U.S. railroad CSX Corp reported a 22 percent jump in quarterly earnings on Tuesday, beating analysts' estimates and offering fresh signals that the economy is ticking upward.

CSX, the first of a group of major U.S. railroads to report first-quarter earnings, said internal efficiency gains were key to its results, but cited a gradual and steady growth in the economy as also helping.

Strong volume growth was driven by rebounding steel consumption consistent with the ongoing economic recovery, CSX said. Improving demand from automotive and energy markets, combined with low inventories pushed domestic steel production higher.

And both export and domestic demand was strong for fertilizers ahead of a new planting season, the company said.

Investors responded by pushing shares up more than 1 percent at $53.91 in after-hours trade.

Dahlman Rose analyst Jason Seidl said the results bode well for CSX and the railroad industry overall.

This is the first indication that the railroads are going to be able to bring increased traffic down to the bottom line, Seidl said.
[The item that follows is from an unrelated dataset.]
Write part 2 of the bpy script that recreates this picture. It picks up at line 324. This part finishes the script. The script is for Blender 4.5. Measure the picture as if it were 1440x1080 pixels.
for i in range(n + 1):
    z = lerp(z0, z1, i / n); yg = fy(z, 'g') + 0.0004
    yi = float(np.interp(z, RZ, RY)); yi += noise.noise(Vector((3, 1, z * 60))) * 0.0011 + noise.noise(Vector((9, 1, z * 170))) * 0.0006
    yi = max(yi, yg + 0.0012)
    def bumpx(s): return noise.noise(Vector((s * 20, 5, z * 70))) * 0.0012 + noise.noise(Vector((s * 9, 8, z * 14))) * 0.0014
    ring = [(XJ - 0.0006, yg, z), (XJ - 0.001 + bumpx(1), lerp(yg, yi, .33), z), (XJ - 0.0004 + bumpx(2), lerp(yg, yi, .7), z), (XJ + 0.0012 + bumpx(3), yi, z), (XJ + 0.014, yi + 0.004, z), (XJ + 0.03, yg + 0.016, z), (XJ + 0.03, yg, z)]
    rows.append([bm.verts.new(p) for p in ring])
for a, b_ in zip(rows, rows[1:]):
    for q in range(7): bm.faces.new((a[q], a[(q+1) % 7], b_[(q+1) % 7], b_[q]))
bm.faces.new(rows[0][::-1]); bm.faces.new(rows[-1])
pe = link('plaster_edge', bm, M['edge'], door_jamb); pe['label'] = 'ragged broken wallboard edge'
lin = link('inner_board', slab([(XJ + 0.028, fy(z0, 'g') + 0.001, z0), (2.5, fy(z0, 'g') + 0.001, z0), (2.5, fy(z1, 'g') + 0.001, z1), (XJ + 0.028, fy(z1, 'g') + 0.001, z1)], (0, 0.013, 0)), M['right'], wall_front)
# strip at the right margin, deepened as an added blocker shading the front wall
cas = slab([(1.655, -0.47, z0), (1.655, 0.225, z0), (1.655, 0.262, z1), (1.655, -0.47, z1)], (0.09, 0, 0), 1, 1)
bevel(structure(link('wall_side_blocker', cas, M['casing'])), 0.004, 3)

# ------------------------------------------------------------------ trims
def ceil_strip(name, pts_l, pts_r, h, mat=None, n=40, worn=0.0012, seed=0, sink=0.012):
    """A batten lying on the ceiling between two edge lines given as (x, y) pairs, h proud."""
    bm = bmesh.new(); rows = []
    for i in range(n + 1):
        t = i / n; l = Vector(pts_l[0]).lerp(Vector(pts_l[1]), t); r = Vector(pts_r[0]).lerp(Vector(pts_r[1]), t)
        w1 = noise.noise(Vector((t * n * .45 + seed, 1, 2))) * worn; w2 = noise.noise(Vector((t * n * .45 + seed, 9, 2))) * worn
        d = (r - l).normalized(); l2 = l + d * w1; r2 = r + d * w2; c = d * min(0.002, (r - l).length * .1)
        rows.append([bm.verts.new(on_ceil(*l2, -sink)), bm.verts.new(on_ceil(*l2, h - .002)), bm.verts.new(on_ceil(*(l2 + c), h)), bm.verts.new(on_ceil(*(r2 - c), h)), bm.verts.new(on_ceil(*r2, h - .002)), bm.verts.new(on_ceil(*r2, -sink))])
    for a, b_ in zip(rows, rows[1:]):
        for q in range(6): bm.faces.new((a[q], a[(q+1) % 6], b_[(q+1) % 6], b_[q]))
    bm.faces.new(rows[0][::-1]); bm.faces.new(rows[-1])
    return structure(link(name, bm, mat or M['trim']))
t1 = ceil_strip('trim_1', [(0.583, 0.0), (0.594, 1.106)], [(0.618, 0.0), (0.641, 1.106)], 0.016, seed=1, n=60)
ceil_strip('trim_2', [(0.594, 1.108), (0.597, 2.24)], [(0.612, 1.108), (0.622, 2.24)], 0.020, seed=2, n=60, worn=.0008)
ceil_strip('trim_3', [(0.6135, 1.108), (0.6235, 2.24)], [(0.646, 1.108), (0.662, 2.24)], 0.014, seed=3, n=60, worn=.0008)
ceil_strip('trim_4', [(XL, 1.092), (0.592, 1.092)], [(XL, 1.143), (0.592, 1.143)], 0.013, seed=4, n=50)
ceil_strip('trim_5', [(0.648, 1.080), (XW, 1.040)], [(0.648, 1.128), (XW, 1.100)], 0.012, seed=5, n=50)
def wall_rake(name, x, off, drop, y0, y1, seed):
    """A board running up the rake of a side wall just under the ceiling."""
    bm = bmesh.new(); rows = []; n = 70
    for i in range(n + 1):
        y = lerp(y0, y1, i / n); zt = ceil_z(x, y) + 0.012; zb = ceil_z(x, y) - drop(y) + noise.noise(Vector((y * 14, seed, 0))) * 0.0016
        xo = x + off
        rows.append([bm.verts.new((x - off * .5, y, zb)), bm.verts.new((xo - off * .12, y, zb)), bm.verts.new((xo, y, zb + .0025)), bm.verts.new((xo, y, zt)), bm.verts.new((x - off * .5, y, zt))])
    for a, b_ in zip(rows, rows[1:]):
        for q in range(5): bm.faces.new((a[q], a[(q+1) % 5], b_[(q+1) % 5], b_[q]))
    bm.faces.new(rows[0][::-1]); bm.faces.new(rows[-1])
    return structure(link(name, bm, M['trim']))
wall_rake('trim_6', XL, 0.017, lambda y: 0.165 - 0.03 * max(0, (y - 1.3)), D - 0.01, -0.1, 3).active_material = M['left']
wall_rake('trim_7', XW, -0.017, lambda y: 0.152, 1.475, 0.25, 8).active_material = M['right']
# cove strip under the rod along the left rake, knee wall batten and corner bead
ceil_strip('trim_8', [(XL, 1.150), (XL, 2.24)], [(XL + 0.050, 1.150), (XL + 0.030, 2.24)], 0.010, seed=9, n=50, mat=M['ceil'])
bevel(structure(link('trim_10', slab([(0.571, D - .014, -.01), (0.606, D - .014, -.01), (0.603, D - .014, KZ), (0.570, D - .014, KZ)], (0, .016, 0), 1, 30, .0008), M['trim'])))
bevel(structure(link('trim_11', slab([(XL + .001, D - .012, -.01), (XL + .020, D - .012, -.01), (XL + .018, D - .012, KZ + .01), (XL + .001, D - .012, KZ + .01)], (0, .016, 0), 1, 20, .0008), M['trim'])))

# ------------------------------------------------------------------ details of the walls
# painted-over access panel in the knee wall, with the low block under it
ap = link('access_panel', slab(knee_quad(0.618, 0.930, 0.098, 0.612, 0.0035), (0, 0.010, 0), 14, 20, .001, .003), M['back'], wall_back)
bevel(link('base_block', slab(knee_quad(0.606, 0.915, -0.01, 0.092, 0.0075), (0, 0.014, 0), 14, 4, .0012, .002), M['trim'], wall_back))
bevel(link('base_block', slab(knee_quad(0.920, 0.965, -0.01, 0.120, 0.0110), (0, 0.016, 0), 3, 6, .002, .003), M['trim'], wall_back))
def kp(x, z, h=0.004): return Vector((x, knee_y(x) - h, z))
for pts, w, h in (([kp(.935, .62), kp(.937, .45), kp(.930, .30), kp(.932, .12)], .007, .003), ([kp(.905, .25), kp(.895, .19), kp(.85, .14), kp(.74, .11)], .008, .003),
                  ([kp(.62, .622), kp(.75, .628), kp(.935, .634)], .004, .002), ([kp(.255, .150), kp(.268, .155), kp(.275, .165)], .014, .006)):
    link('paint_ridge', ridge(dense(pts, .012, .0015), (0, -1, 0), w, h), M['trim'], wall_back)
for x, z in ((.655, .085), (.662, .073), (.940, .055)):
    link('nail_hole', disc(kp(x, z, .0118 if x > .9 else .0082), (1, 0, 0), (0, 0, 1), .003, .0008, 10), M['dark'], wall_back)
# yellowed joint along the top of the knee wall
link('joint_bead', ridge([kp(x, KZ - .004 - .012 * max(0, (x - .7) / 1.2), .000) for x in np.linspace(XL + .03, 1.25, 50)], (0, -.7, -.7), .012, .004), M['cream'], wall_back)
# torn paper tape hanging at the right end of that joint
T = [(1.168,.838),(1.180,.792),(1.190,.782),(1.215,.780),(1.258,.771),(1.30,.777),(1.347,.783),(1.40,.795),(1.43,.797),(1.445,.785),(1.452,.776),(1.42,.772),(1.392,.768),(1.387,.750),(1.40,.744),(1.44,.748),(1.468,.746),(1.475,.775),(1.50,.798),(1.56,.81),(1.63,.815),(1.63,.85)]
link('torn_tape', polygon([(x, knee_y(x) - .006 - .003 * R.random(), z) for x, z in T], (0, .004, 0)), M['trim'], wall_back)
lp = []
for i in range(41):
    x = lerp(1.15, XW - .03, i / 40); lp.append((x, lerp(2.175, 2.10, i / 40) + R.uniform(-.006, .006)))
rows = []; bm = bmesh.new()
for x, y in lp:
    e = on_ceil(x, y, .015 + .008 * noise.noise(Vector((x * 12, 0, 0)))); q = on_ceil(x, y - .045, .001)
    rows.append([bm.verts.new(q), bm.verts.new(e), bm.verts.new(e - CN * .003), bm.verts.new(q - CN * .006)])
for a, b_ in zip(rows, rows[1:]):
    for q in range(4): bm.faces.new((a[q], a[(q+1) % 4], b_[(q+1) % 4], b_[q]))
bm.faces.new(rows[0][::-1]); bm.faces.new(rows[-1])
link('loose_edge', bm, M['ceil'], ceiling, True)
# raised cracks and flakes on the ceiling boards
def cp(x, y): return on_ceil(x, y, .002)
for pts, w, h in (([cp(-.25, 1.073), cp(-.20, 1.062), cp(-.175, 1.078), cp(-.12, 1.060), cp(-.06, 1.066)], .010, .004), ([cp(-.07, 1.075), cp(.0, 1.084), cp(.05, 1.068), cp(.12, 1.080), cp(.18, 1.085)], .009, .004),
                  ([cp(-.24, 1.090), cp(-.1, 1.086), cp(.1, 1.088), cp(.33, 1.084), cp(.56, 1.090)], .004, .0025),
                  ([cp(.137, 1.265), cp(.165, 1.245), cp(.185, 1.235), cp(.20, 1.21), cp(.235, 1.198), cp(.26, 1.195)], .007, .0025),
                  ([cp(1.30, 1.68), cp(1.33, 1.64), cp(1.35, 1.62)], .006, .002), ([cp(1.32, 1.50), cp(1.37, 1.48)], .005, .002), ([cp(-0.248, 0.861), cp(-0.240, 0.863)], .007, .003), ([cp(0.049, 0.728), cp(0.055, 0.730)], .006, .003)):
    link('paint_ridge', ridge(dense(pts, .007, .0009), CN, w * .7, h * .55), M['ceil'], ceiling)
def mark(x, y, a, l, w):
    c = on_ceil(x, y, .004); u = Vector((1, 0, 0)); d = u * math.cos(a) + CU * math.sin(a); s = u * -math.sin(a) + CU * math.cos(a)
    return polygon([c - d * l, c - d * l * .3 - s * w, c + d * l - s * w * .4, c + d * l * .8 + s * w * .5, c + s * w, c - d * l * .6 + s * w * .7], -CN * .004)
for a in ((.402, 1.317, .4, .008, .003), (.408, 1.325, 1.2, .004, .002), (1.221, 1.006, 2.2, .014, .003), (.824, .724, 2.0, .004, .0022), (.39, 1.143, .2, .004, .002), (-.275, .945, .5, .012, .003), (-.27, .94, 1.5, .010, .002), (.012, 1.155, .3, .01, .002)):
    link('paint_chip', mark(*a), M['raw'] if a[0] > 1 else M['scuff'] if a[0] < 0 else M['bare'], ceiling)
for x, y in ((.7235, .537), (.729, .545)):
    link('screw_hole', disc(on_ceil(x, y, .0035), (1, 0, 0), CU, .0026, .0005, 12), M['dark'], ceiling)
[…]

These are very strong quarterly results for them.

Jacksonville, Fla.-based CSX said first quarter earnings from continuing operations and on a net basis totaled $306 million, or 78 cents per share, versus $254 million, or 64 cents per share on an ongoing basis last year.

Revenue rose 11 percent to nearly $2.5 billion, with gains across most of the company's markets, including a 64 percent spike in automotive volume, the company said.

Analysts, on average, expected CSX -- which operates in 23 states east of the Mississippi and in the Canadian provinces of Quebec and Ontario -- to earn 69 cents a share on revenue of $2.38 billion, according to Thomson Reuters I/B/E/S.

Gains in productivity were key as the company's operating ratio for the quarter improved to a record 74.5 percent, compared to 76.8 percent a year earlier.

U.S. rail traffic, considered a key measure of economic activity because of the breadth of goods they carry, generally has been improving due largely to active movement of commodities and automotive volume gains.

The coal business remained a low point for CSX with volume in that area down 13 percent in the quarter as coal stockpiles remained high.

CSX has said it expects demand from China to help spur more movement later in the year.